To the extent that Lorentzen's project has been driven by a longing to make the invisible quality of things visible, to translate the magic of reality into painting, she is also in the tradition of metaphysical painting. The suggestive absence in this art also points – perhaps – towards a mystical, almost apophatic space of devotion, the hidden god; the light through the window. The warm coolness in these images is receptive, it carries something naked and close to purity in itself. But precisely close, not identical. Lorentzen's gentle, meticulous discrepancies activate and pulse in the gap that always exists between work and world. In “House of Protection”, we encounter closeness as method – that words and things, language and reality only almost overlap, only almost conflate. The rooms become reliefs, perspectives that force us to see – at the pictures, at the world – twice.
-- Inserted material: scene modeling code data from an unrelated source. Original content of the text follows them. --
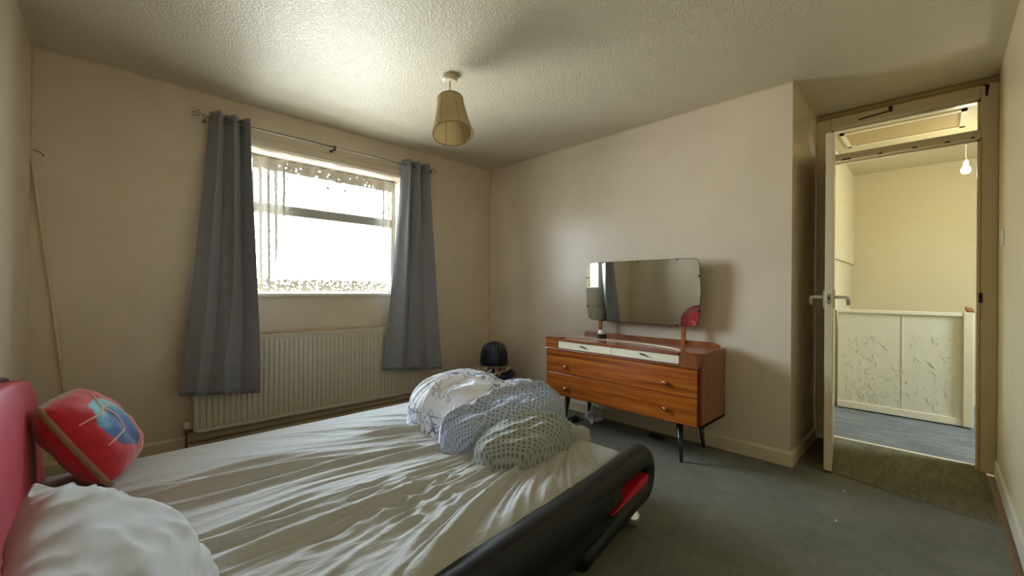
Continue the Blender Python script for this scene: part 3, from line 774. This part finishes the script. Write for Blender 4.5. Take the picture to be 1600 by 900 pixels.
def duvet_h(x, y):
    w = noise.noise(Vector((x * 3.2, y * 3.2, 0))); w2 = noise.noise(Vector((x * 7, y * 7, 4)))
    x_ = x + .030 * w; y_ = y + .030 * noise.noise(Vector((x * 3.5, y * 3.5, 9)))
    A = ell(x_, y_, 1.44, 1.87, .26, .30, .25, .235, 2.8, 2.3)
    yf = 1.385 + .05 * max(0, 1.42 - x) ** .5 - .035 * math.sin((x - 1.3) * 9) + .016 * noise.noise(Vector((x * 9, 2, 5)))
    tb = (y - yf)
    B = ell(x_, y_, 1.59, 1.62, .345, .265, .04, .19, 2.9, 2.2)
    if tb < .25: B = min(B, (.150 + .16 * max(0, tb) + .022 * math.exp(-((tb - .02) / .02) ** 2)) * (max(0, min(1, (tb + .012) / .03)) ** .4) - .25 * max(0, -tb - .012))
    if B > 0: B = min(B, .205)
    F = ell(x_, y_, 1.27, 1.57, .155, .125, -.35, .14, 2.8, 2.2)
    Q = ell(x_, y_, 1.66, 1.315, .10, .06, -.3, .06, 2.2)
    base = smax([A, B, F, Q], .008)
    if base <= 0: return base
    th = math.atan2(y - 1.50, 1.98 - x)
    f = th * 44 + w * 3.5 + w2 * 1.2
    k = min(1, base / .07)
    fl = 1 - abs(math.sin(f * .5)) ** .8; fl2 = (1 - abs(math.sin(f * .95 + w2 * 3 + 1)) ** .8)
    amp = .60 + .9 * noise.noise(Vector((th * 6, x * 2, 12)))
    db = 0.0
    for (xa, ya), (xb, yb) in zip(BOUND, BOUND[1:]):
        if xa <= x <= xb: db = y - (ya + (yb - ya) * (x - xa) / (xb - xa))
    dotm = .45 + .55 * min(1, max(0, (db + .03) / .06))
    leftm = min(1, max(.35, (2.12 - y) / .22))
    z = base + k * dotm * leftm * (.034 * fl * max(0, amp) + .022 * fl2 * max(0, 1.15 - amp) + .006 * (0.5 + 0.5 * math.sin(f * 4.1 + w * 7)) ** 2) + .006 * w2 * k
    # ridge along the seam between both faces
    for (xa, ya), (xb, yb) in zip(BOUND, BOUND[1:]):
        if xa <= x <= xb:
            d = db; z += k * .016 * math.exp(-(d / .014) ** 2) - k * .007 * math.exp(-((d + .035) / .018) ** 2)
    return z
def pillow_h(x, y):
    w = noise.noise(Vector((x * 4, y * 4, 20))); w2 = noise.noise(Vector((x * 9, y * 9, 24)))
    b_ = ell(x + .030 * w, y + .03 * w2, 1.41, 1.345, .27, .16, .08, .132, 2.7, 2.5)
    if b_ <= 0: return b_
    f = math.atan2(y - 1.20, x - 1.62) * 14 + w * 5
    return b_ + min(1, b_ / .05) * (.012 * (1 - abs(math.sin(f)) ** .8) + .018 * w) + .020 * (-abs(w2)) 
def heap(name_mats, hfn, x0, x1, y0, y1, n_, parent, z0, sel=None):
    vs = {}; parts = {nm: ([], [], [], {}) for nm, _ in name_mats}
    dx = (x1 - x0) / n_; ny = int((y1 - y0) / dx)
    Hh = [[hfn(x0 + i * dx, y0 + j * dx) for i in range(n_ + 1)] for j in range(ny + 1)]
    ic, jc = n_ // 2, ny // 2; UV = [[None] * (n_ + 1) for _ in range(ny + 1)]
    Hs = [[max(0, h) for h in row] for row in Hh]; rb = max(2, int(.010 / dx))
    def blur(rows):
        res = []
        for row in rows:
            cum = [0.0]
            for h in row: cum.append(cum[-1] + h)
            n__ = len(row); res.append([(cum[min(n__, i + rb + 1)] - cum[max(0, i - rb)]) / (min(n__, i + rb + 1) - max(0, i - rb)) for i in range(n__)])
        return res
    for _ in range(1): Hs = blur(Hs); Hs = [list(r) for r in zip(*blur([list(r) for r in zip(*Hs)]))]
    def al(a, b_): return math.hypot(dx, max(0, a) - max(0, b_))
    Uu = [[0.0] * (n_ + 1) for _ in range(ny + 1)]; Vv = [[0.0] * (n_ + 1) for _ in range(ny + 1)]
    for j in range(ny + 1):
        for i in range(ic + 1, n_ + 1): Uu[j][i] = Uu[j][i - 1] + al(Hs[j][i], Hs[j][i - 1])
        for i in range(ic - 1, -1, -1): Uu[j][i] = Uu[j][i + 1] - al(Hs[j][i], Hs[j][i + 1])
    for i in range(n_ + 1):
        for j in range(jc + 1, ny + 1): Vv[j][i] = Vv[j - 1][i] + al(Hs[j][i], Hs[j - 1][i])
        for j in range(jc - 1, -1, -1): Vv[j][i] = Vv[j + 1][i] - al(Hs[j][i], Hs[j + 1][i])
    for j in range(ny + 1):
        for i in range(n_ + 1): UV[j][i] = (Uu[j][i], Vv[j][i])
    for j in range(ny):
        for i in range(n_):
            q = [(i, j), (i + 1, j), (i + 1, j + 1), (i, j + 1)]
            if max(Hh[b_][a] for a, b_ in q) <= -.012: continue
            x, y = x0 + (i + .5) * dx, y0 + (j + .5) * dx
            nm = name_mats[0][0] if (sel is None or not sel(x, y)) else name_mats[1][0]
            V, F, U, ix = parts[nm]; f = []
            for a, b_ in q:
                if (a, b_) not in ix:
                    ix[(a, b_)] = len(V); h = Hh[b_][a]; X, Y = x0 + a * dx, y0 + b_ * dx
                    # sides drawn in below the widest line so the heap rounds under
                    V.append(Vector((X, Y, z0 + h))); U.append(UV[b_][a])
                f.append(ix[(a, b_)])
            F.append(f)
    out_ = []
    for nm, mt in name_mats:
        V, F, U, ix = parts[nm]; b_ = MB(); b_.add(V, F); o = build(b_, nm, mt, parent, smooth=True, fix=False); set_uv(o, U); out_.append(o)
    return out_
dv_ = thing('duvet', (1.45, 1.8, .36), 'bundled white duvet with blue flowers and a blue grey dotted reverse on the bed foot', 'duvet')
heap([('floral_side', M['floral']), ('dotted_side', M['dots_blue'])], duvet_h, 1.0, 2.0, 1.2, 2.3, 380, dv_, .362, dotted_side)
lin_ = heap([('duvet_lining', M['pillow_grey'])], lambda x, y: ell(x + .02 * noise.noise(Vector((x * 12, y * 12, 0))), y, 1.70, 1.27, .075, .045, -.5, .045) + (.008 * noise.noise(Vector((x * 30, y * 30, 2)))), 1.58, 1.82, 1.18, 1.36, 60, dv_, .364)
o = heap([('dotted_pillow', M['dots_green'])], pillow_h, 1.1, 1.74, 1.16, 1.62, 200, None, .362)[0]
tag(o, 'grey green dotted pillow bulging out from under the bundled duvet', 'pillow')

# ------------------------------------------------------------------ dresser
DX0, DX1, DY0_, DY1_ = 2.585, 3.0, 1.0, 2.23
dr = thing('dressing_table', (2.79, 1.615, 0), 'mid-century teak dressing table with two cream drawers and a wide mirror', 'dressing table')
for (x, y, sx, sy) in ((2.66, 1.16, -1, -1), (2.98, 1.16, 1, -1), (2.66, 2.06, -1, 1), (2.96, 2.06, 1, 1)):
    b = MB(); b.tube([(x + sx * .020, y + sy * .022, 0), (x + sx * .018, y + sy * .02, .02), (x, y, .255)], [.010, .011, .023], 14)
    build(b, 'leg', M['black_gloss'], dr, smooth=True)
# carcass
b = MB()
b.box(DX0 + .018, DX1, DY0_, DY0_ + .02, .25, .62); b.box(DX0 + .018, DX1, DY1_ - .02, DY1_, .25, .69)
b.box(DX0 + .018, DX1, DY0_, DY1_, .25, .27); b.box(DX1 - .01, DX1, DY0_, DY1_, .25, .69)
build(b, 'carcass', M['teak_side'], dr, bevel=.003)
def drawer(name, y0, y1, z0, z1, mat, knobs, x=DX0, t=.022):
    o = build(MB().box(x, x + t, y0, y1, z0, z1), name, mat, dr, bevel=.0025)
    for (ky, kz, kind) in knobs:
        b = MB()
        if kind == 'oval':
            for k in (0,):
                b.tube([(x - .014, ky + .022 * math.cos(a), kz + .013 * math.sin(a)) for a in [2 * PI * i / 20 for i in range(20)]], .0028, 6, closed=True)
            b.lathe((x, ky, kz), [(.006, 0), (.005, .012), (.011, .016), (.012, .022), (.007, .026)], 14, axis=(-1, 0, 0))
            build(b, 'knob', M['brass'], o, smooth=True)
        else:
            b.tube([(x, ky + .03, kz - .0), (x - .014, ky + .022, kz + .006), (x - .018, ky, kz + .006), (x - .014, ky - .022, kz - .002), (x - .014, ky - .032, kz - .008)], [.003, .005, .0045, .0035, .002], 8)
            b.tube([(x, ky + .01, kz), (x - .016, ky + .01, kz + .006)], .004, 8)
            build(b, 'handle', M['darkbrass'], o, smooth=True)
    return o
drawer('drawer', DY0_ + .022, DY1_ - .006, .432, .612, M['teak'], [(2.02, .485, 'oval'), (1.215, .497, 'oval')])
drawer('drawer', DY0_ + .022, DY1_ - .006, .258, .428, M['teak'], [(2.02, .318, 'oval'), (1.215, .330, 'oval')])
build(MB().box(DX0 - .012, DX1, DY0_ + .012, DY1_ + .004, .612, .622), 'dividing_rail', M['teak_side'], dr, bevel=.004)
xt = DX0 + .002
drawer('cream_drawer', 1.625, 2.105, .626, .682, M['cream_lacquer'], [(1.86, .655, 'bar')], x=xt)
drawer('cream_drawer', 1.135, 1.621, .626, .682, M['cream_lacquer'], [(1.37, .658, 'bar')], x=xt)
build(MB().box(DX0 - .004, DX0 + .06, 2.11, DY1_, .622, .702), 'end_block', M['teak'], dr, bevel=.004)
b = MB(); pr = [(DX1, 1.0, .622), (DX1, 1.13, .622), (DX0 - .004, 1.13, .622)]
for k in range(7):
    a = PI + PI / 2 * k / 6; pr.append((DX0 + .031 + .035 * math.cos(a), 1.0 + .035 + .035 * math.sin(a), .622))
b.prism(pr, (0, 0, .071)); build(b, 'end_block', M['teak_side'], dr)
# top with inset semi-ellipse
yc, ry, rx = 1.62, .485, .20
arc = [(DX0 - .004 + rx * math.sin(PI * k / 40) ** .9, yc + ry * math.cos(PI * k / 40)) for k in range(41)]
out = [(DX0 - .004, DY1_ + .004)] + arc + [(DX0 - .004, 1.035), (DX0 + .006, 1.01), (DX0 + .03, 1.0 - .004)] + [(DX1 + .0, DY0_ - .004), (DX1 + .0, DY1_ + .004)]
b = MB(); b.prism([(x, y, .694) for x, y in out], (0, 0, .014)); build(b, 'top', M['teak_top'], dr)
b = MB(); b.prism([(DX0 - .008, yc + ry, .686), *[(x, y, .686) for x, y in arc[1:-1]], (DX0 - .008, yc - ry, .686)], (0, 0, .016)); build(b, 'inset_top', M['teak_top'], dr)
b = MB(); b.tube([(x, y, .706) for x, y in arc[4:]], .0035, 6); build(b, 'edge_strip', M['cream_lacquer'], dr, smooth=True)
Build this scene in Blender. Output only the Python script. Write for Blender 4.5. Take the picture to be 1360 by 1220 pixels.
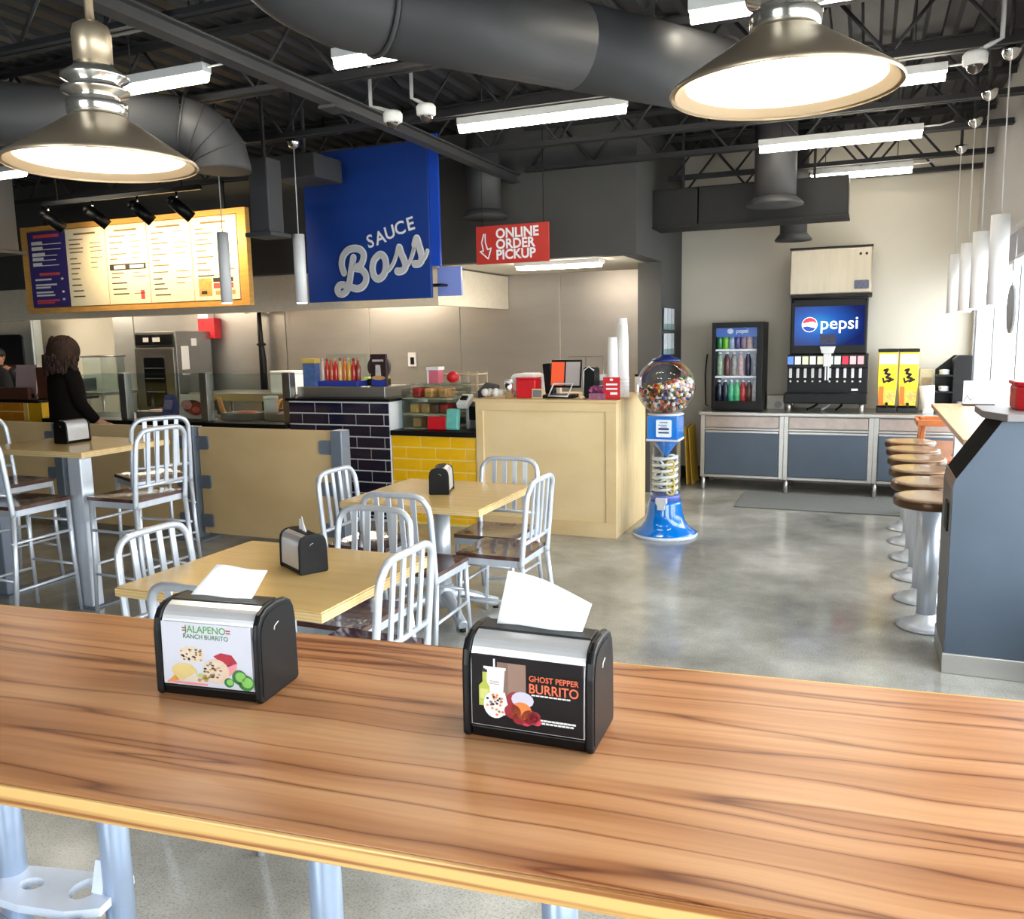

If one may paraphrase Tomas Tranströmer, there are in Ida Lorentzen’s images, one vault after another, endlessly opening. These rooms become both external and internal in the same way as we find ourselves both inside and outside them. Ida Lorentzen's paintings, which may seem so recognizable and unassuming, are just as much the poetry of the borderland and the threshold. They can protect us as viewers but still force us out, so that we, now and then, are granted the opportunity to return.